╭─ RECORDS FOR THIS EXERCISE

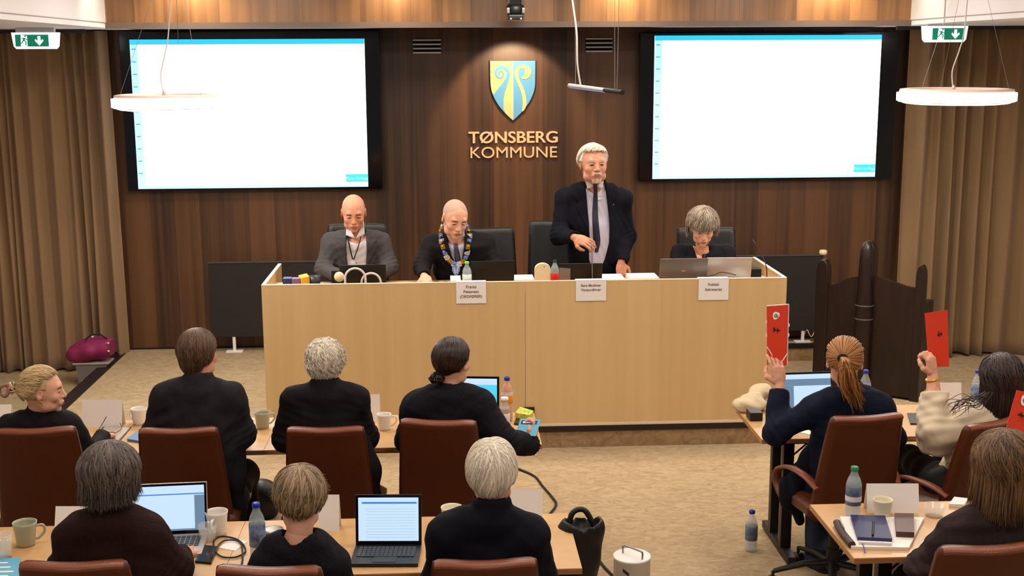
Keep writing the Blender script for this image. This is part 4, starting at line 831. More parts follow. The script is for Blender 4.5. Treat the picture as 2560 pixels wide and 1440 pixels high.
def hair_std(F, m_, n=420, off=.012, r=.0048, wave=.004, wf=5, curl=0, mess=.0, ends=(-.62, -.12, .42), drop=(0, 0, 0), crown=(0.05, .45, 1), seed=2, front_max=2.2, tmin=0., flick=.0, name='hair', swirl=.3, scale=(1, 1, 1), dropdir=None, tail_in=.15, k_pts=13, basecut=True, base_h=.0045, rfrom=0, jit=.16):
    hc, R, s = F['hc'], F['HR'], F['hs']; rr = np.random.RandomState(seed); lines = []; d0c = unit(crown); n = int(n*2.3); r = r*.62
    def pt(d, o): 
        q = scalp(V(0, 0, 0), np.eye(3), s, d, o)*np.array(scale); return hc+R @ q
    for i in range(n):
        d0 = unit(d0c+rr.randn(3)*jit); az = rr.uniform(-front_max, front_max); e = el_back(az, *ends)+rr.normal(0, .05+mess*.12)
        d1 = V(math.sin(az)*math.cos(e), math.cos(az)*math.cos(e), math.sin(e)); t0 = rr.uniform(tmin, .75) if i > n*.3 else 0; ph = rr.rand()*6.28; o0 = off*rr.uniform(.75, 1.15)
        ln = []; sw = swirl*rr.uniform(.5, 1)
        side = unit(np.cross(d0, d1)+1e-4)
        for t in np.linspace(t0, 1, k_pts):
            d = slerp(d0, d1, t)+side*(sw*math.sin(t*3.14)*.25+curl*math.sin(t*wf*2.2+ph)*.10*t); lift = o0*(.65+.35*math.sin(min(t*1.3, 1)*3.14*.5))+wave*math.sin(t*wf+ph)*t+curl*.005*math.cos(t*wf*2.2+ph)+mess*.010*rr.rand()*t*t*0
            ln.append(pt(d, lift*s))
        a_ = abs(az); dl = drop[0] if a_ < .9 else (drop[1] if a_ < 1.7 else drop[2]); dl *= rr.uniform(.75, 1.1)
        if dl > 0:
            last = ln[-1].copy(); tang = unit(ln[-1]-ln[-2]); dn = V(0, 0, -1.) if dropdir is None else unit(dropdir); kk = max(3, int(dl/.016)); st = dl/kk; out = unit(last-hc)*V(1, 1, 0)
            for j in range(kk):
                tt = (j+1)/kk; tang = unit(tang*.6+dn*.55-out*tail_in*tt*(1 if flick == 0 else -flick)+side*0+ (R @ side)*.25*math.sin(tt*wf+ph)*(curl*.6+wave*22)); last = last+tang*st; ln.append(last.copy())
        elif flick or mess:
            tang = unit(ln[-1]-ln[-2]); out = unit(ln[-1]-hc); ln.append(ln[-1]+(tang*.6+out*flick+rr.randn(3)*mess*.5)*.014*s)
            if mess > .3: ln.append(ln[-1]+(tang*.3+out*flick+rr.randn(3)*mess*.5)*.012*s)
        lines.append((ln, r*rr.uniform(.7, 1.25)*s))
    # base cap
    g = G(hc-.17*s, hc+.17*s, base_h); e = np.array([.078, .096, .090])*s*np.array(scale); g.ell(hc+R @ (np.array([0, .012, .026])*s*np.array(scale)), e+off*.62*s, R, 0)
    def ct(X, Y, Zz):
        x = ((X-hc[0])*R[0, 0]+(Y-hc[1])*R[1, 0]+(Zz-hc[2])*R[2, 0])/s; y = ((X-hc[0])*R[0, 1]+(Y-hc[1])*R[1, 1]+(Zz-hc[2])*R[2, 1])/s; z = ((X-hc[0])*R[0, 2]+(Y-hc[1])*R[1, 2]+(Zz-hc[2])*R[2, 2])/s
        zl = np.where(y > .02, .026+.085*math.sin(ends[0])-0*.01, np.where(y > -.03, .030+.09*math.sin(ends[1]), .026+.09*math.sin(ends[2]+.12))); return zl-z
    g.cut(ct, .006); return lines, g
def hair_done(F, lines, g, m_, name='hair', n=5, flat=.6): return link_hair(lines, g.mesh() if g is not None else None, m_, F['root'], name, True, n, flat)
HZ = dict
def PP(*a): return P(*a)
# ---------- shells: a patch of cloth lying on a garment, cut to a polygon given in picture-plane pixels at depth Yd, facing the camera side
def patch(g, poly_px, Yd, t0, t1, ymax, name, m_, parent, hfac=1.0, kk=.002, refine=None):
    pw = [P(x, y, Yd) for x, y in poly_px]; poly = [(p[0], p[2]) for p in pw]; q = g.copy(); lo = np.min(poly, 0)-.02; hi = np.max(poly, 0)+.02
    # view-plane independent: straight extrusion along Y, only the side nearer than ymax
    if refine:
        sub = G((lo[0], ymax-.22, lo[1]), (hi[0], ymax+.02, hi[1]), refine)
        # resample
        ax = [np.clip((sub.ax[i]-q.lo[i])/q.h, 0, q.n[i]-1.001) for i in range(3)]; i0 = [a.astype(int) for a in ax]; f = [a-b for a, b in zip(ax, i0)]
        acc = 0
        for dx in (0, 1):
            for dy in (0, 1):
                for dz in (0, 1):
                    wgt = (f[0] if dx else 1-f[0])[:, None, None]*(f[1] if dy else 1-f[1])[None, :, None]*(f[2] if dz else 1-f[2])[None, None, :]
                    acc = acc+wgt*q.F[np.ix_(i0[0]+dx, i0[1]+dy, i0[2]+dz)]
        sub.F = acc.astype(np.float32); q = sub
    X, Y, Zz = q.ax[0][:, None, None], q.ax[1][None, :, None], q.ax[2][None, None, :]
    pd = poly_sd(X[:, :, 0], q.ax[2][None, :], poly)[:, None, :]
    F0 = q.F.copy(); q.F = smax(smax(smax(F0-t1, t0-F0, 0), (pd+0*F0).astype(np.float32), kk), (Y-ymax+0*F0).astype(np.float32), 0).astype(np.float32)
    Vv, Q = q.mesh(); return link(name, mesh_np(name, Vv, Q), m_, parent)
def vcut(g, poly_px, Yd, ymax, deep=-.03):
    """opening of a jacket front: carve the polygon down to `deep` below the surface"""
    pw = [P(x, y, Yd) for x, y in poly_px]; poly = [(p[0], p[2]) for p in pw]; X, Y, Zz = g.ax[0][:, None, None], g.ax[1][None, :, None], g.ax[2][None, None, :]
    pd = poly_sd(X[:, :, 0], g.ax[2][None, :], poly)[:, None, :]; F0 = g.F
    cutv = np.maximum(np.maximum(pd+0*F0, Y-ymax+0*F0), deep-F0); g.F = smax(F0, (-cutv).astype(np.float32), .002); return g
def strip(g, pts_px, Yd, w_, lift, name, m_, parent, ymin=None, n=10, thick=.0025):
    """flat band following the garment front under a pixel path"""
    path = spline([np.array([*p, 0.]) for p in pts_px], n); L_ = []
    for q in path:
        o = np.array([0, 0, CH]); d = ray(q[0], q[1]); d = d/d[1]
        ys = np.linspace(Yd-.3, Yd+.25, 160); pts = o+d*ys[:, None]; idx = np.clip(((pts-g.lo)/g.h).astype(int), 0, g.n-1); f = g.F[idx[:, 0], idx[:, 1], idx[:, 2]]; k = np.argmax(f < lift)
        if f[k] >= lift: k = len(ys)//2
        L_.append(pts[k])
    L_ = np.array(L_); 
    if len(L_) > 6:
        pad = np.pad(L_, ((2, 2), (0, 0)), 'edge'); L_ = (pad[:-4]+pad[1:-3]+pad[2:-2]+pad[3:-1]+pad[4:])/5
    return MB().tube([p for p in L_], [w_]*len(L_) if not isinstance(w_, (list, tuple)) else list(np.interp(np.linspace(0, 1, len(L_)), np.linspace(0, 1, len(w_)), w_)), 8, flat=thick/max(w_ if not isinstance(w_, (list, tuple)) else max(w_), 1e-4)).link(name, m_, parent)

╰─
╭─ RECORDS FOR THIS EXERCISE

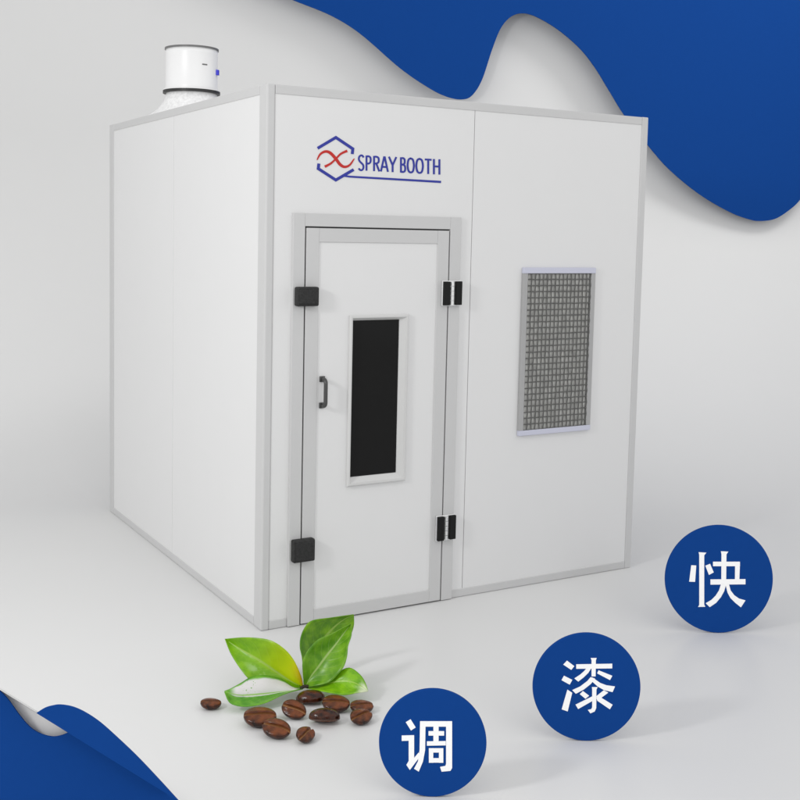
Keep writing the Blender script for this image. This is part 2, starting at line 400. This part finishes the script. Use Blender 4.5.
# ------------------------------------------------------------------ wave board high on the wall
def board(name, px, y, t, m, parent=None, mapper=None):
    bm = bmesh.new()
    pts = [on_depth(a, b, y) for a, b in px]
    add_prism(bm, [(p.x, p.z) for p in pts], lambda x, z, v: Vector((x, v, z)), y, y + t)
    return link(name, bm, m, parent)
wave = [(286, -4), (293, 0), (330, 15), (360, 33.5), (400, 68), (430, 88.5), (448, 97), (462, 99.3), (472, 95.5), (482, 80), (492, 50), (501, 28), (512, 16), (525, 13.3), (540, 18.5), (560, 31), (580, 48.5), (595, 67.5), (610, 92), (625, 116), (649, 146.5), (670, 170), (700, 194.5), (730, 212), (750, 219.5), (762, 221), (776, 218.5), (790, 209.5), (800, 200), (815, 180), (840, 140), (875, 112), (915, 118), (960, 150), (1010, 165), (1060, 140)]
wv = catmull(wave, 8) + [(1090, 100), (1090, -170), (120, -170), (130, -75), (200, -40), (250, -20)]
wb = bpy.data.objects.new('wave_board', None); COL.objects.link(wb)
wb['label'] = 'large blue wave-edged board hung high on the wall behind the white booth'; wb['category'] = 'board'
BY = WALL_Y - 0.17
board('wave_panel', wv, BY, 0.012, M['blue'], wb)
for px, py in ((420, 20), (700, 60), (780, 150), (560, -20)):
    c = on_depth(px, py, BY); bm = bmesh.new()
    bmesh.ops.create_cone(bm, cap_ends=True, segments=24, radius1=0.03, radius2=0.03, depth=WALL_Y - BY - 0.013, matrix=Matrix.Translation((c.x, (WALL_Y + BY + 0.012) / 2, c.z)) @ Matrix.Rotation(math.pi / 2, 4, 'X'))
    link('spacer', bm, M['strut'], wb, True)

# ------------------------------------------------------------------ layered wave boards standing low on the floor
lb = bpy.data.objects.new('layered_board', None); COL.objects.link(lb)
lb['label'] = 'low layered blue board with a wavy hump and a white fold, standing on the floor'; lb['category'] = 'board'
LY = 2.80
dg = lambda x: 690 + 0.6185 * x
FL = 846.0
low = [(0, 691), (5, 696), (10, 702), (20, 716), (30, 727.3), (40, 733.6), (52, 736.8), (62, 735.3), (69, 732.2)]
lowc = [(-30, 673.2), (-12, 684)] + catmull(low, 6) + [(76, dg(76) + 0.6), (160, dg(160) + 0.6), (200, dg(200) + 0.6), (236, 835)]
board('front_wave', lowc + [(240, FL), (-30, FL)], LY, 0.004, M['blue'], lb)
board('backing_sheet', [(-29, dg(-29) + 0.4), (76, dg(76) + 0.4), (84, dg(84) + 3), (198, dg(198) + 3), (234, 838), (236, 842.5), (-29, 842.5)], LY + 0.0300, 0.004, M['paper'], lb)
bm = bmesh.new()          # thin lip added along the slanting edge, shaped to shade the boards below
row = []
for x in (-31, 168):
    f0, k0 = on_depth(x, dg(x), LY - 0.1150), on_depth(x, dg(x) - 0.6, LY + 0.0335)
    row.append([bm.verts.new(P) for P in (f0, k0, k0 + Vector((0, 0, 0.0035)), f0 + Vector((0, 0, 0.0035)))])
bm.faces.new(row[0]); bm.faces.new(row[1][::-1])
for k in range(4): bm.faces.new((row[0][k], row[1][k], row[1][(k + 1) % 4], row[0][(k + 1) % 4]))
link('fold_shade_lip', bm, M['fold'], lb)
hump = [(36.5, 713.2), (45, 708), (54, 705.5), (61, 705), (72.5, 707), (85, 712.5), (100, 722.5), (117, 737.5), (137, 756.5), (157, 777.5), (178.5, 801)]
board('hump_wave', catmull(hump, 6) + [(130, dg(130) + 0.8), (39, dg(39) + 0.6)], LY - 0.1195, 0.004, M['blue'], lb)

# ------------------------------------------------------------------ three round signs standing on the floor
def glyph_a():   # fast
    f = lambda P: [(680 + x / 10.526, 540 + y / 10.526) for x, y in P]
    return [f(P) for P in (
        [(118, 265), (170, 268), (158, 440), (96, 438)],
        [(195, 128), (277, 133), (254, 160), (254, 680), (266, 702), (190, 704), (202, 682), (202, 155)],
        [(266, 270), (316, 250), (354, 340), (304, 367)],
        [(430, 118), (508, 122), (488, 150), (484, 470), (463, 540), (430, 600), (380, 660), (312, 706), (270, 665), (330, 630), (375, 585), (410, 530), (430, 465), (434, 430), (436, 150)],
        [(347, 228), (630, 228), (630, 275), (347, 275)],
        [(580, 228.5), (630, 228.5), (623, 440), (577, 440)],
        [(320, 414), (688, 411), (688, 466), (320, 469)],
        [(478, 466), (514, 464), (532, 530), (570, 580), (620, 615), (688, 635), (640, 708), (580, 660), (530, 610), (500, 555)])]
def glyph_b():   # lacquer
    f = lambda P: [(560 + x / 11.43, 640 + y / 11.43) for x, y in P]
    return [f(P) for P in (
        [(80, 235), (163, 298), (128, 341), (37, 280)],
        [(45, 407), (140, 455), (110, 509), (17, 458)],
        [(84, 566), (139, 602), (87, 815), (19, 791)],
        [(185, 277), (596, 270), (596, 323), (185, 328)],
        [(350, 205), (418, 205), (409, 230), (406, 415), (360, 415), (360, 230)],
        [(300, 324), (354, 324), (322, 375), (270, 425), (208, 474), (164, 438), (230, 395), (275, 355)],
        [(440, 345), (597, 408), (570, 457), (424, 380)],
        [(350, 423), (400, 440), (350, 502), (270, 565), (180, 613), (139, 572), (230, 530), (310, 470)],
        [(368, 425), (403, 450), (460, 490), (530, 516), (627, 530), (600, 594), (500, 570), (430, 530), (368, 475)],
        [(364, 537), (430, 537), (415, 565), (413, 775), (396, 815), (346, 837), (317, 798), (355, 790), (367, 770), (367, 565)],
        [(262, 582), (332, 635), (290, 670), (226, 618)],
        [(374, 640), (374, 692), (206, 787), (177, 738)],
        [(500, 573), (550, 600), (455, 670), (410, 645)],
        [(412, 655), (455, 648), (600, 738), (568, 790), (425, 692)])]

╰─

▸ EXERCISE DETAILS:
From the entries above, copy every line that holds the word "writing".

▸ THE COMPLETED TASK:
Keep writing the Blender script for this image. This is part 4, starting at line 831. More parts follow. The script is for Blender 4.5. Treat the picture as 2560 pixels wide and 1440 pixels high.
Keep writing the Blender script for this image. This is part 2, starting at line 400. This part finishes the script. Use Blender 4.5.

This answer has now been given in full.